If you have any questions concerning this correspondence, please contact Peter Sanchez, an attorney on my staff, at (202) 418-5432.
Very truly yours
Jane Kang Thorpe
Director
[1] Commission rules referred to herein are found at 17 C.F.R. Ch. I (2002).
[2] See, letter from John C. Lawton, Acting Director, Division of Trading and Markets, to all CPOs (February 1, 2002) (http://www.cftc.gov/files/tm/tmcpoannualreport2001.pdf (stating that "detailed income, fee and liquidity information for material investee pools and in total for all investee pools [are] 'material information,' " required to be disclosed in a pool's annual report, and further stating that, "the schedule of investments at the investor pool level should contain the details of the investments carried by the investee pool.
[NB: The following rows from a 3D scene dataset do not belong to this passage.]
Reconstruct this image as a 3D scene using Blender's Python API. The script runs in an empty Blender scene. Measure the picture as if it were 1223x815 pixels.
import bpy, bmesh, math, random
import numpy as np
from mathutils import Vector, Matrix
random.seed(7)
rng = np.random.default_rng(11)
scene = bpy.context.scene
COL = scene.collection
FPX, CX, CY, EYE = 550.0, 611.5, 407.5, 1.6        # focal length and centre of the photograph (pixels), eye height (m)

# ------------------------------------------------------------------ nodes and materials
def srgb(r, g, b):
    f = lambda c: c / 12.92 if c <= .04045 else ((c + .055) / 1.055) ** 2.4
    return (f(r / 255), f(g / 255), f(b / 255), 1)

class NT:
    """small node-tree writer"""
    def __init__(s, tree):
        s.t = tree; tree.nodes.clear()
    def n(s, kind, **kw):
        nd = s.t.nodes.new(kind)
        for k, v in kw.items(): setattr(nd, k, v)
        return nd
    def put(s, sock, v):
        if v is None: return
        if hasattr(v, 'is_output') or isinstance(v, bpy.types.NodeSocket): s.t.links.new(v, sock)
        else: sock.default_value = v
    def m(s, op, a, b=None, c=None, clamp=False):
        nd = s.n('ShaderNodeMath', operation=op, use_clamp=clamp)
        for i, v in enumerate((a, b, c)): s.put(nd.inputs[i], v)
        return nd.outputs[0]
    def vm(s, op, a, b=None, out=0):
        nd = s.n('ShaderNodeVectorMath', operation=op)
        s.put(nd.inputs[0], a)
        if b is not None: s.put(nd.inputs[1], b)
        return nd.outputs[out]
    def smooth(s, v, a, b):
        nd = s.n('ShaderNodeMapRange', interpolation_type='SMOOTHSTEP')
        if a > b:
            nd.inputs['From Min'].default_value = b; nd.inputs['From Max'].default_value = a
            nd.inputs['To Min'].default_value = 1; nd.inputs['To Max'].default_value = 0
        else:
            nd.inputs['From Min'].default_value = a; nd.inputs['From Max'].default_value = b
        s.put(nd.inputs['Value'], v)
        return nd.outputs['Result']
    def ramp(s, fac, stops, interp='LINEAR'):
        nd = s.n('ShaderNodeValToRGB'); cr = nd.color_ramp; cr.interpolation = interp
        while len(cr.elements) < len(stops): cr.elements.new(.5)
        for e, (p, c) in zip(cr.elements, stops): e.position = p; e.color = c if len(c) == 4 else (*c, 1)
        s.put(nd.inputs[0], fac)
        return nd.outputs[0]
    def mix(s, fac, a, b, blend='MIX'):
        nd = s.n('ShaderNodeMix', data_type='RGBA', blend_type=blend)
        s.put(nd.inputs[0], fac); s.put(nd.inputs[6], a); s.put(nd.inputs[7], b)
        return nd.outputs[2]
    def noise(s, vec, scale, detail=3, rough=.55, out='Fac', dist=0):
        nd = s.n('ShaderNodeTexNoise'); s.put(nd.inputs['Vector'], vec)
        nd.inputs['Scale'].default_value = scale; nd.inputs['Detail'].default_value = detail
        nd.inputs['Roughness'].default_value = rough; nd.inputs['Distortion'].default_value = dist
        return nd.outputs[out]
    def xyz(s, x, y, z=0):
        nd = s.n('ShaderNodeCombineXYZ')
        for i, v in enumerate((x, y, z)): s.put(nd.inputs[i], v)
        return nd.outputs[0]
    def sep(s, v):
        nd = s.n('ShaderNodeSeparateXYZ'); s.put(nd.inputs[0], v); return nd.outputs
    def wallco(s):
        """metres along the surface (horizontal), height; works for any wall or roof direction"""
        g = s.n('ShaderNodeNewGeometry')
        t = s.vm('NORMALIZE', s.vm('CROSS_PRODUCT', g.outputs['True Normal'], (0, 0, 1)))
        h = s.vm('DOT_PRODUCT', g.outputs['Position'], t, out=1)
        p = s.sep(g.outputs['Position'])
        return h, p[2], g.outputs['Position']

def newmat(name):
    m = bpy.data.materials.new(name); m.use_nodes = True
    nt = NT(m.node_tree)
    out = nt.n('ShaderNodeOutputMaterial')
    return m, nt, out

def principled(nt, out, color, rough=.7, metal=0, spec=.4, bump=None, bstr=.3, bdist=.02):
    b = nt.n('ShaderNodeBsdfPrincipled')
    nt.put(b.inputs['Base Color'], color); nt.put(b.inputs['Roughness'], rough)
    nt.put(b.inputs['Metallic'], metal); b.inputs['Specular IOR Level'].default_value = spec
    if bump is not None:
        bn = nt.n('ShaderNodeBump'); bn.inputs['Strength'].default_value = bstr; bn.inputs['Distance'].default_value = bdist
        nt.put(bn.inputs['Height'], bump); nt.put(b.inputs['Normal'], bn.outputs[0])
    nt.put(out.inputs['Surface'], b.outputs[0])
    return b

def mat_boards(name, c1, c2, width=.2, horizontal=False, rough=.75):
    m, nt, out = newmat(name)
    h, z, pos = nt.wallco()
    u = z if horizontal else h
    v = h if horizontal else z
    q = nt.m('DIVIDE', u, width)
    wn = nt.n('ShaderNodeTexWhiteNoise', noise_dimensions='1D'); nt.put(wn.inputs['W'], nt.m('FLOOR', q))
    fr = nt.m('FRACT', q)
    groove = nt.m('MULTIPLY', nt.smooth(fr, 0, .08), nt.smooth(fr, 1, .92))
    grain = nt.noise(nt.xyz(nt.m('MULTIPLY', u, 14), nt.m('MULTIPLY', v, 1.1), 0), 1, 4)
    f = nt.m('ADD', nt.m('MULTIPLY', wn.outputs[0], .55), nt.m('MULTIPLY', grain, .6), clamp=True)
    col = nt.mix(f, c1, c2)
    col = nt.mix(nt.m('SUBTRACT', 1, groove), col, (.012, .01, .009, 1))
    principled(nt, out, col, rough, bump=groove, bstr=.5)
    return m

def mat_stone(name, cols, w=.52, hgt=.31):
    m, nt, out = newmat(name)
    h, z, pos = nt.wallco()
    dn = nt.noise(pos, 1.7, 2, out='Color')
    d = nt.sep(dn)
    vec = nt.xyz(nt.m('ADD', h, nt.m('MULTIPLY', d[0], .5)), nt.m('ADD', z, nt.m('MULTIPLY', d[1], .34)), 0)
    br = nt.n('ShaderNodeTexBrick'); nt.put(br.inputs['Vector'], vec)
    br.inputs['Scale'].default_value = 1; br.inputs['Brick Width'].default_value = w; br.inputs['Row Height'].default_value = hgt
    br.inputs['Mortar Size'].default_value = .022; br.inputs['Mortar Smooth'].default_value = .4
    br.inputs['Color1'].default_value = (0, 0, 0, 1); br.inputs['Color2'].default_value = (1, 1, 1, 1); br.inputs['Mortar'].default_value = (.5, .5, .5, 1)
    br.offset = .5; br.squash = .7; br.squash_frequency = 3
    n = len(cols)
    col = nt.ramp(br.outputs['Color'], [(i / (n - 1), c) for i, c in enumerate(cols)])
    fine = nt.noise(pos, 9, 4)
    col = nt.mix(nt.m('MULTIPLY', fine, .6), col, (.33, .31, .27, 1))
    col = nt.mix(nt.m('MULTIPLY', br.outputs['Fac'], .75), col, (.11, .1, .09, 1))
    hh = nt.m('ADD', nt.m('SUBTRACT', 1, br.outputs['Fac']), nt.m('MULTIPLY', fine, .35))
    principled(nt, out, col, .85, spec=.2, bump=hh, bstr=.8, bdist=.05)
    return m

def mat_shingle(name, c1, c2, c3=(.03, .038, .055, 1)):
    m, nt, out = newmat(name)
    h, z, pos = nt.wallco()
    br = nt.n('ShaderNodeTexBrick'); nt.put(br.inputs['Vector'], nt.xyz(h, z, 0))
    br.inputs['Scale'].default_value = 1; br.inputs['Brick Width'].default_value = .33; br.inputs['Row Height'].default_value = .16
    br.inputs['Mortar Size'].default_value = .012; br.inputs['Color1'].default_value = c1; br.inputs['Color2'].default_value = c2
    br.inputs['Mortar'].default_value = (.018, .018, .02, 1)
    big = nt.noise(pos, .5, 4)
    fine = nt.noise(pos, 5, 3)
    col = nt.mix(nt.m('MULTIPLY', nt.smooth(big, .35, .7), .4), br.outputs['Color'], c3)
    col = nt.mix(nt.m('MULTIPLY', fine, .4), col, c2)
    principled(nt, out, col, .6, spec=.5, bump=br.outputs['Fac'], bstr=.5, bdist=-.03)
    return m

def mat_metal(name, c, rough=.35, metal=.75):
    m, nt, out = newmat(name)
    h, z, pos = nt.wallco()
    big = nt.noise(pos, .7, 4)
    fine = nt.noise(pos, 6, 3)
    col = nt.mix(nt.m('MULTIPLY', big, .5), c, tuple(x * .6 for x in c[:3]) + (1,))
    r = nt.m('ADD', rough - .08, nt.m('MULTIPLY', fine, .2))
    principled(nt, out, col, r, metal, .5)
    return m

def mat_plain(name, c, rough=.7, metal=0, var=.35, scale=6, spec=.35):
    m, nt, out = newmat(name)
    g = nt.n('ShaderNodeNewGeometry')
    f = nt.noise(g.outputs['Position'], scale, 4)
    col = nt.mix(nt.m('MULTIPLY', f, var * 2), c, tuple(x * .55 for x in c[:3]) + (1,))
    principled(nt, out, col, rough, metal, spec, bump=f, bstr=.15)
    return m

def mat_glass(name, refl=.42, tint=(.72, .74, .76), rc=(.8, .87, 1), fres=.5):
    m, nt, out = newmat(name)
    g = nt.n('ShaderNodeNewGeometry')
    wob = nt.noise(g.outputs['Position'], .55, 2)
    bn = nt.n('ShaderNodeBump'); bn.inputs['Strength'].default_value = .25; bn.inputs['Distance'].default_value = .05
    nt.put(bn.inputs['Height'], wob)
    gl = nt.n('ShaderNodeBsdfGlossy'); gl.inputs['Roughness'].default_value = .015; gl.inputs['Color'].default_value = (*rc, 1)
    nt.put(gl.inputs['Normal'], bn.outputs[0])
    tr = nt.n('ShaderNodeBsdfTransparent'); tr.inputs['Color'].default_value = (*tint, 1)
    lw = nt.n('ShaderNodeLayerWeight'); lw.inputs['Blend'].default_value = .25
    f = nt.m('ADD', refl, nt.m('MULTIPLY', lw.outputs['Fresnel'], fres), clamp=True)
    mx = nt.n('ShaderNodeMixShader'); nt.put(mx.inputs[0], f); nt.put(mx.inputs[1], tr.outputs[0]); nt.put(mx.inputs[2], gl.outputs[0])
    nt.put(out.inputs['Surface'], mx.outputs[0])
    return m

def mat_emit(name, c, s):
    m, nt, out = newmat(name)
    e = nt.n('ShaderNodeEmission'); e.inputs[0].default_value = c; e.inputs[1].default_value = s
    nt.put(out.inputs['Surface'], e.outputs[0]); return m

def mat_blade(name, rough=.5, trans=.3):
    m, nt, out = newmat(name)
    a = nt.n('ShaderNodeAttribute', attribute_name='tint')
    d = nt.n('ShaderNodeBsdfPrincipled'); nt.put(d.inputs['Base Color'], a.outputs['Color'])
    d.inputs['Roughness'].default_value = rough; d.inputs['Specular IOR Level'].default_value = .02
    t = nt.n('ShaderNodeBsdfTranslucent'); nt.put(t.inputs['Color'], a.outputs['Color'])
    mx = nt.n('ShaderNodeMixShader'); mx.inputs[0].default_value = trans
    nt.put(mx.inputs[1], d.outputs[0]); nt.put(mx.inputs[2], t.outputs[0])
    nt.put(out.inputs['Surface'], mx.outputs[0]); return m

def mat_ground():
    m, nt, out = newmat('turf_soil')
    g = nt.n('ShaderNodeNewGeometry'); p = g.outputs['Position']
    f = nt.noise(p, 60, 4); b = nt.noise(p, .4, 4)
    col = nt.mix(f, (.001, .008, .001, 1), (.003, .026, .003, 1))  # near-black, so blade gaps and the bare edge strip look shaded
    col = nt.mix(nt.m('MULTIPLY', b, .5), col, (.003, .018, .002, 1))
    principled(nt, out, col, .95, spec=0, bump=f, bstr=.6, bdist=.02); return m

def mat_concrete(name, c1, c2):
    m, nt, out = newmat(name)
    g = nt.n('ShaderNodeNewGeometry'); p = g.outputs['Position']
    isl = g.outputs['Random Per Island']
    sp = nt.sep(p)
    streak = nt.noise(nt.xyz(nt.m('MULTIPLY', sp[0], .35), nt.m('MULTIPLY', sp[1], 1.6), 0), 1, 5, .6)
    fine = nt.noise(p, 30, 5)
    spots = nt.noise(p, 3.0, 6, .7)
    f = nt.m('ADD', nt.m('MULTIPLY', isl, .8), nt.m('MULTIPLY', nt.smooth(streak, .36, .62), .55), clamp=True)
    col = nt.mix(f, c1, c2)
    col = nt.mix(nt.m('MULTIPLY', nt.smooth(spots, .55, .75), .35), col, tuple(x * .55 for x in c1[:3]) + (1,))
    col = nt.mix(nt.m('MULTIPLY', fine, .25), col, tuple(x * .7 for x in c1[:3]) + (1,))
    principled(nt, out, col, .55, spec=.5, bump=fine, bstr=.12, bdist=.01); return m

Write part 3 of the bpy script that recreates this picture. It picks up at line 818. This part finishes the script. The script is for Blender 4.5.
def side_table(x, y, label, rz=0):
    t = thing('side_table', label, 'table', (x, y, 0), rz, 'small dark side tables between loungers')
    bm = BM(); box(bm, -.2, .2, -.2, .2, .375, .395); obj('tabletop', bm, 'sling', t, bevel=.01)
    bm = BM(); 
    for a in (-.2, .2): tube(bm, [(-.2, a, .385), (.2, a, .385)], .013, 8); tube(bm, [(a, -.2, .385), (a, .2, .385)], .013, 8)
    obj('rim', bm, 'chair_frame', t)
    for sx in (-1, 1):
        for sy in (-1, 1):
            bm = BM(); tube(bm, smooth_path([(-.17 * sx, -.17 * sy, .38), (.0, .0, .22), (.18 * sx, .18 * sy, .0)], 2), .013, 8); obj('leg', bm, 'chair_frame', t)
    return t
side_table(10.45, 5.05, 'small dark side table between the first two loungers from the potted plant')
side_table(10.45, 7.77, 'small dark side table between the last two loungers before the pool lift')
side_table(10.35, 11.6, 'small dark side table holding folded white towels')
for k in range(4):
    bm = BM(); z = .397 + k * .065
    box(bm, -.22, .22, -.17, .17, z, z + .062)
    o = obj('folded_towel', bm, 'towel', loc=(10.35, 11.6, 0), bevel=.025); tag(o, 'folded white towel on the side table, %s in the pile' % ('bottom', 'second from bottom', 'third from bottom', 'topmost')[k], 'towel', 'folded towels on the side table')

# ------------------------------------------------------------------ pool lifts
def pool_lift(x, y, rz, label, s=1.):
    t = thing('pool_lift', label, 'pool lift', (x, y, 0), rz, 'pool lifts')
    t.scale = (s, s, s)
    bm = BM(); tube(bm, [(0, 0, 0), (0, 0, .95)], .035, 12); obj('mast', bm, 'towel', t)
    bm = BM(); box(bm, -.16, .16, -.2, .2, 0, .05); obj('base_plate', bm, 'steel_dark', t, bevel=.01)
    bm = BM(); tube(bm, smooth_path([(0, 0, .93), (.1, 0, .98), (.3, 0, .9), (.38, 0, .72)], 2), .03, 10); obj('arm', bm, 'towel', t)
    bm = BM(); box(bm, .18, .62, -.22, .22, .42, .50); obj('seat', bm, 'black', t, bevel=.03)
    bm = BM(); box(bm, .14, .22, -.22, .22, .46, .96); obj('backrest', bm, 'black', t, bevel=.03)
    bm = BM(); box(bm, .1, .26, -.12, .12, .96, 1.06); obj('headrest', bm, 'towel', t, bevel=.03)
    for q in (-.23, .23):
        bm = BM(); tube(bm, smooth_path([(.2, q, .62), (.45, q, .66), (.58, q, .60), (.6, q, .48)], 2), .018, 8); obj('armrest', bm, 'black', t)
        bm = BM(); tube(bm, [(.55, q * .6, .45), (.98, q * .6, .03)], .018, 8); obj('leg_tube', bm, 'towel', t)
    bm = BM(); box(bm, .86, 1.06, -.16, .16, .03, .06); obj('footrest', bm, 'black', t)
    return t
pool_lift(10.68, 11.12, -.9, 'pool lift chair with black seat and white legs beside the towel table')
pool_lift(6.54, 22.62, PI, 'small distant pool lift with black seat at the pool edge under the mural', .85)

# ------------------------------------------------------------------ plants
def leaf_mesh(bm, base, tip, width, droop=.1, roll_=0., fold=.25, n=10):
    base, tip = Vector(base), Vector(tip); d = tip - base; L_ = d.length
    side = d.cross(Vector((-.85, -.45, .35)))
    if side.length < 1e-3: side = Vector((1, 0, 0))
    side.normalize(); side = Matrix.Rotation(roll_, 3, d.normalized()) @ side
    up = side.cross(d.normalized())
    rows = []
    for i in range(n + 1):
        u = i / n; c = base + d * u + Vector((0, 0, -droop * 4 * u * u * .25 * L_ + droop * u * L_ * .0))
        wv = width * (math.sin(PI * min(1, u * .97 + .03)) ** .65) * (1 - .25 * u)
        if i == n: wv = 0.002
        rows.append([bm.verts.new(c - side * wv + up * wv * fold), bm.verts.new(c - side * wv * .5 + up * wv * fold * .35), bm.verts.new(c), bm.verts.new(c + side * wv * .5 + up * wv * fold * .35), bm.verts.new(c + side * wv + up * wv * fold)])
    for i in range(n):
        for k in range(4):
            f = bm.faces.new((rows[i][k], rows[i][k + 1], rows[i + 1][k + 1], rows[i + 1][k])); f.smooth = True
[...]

A schedule of investments at the investor pool level which simply lists the name of the investee pool is not sufficient.").
As of July 1, 2002, a reorganization of Commission staff became effective. The Division of Clearing and Intermediary Oversight is now responsible for the oversight of intermediaries, such as CPOs.
[3] 7 U.S.C. §1 et seq. (2000)
[4] See, e.g., Commodity Exchange Act §§4b and 4o, 7U.S.C §§6b and 6o.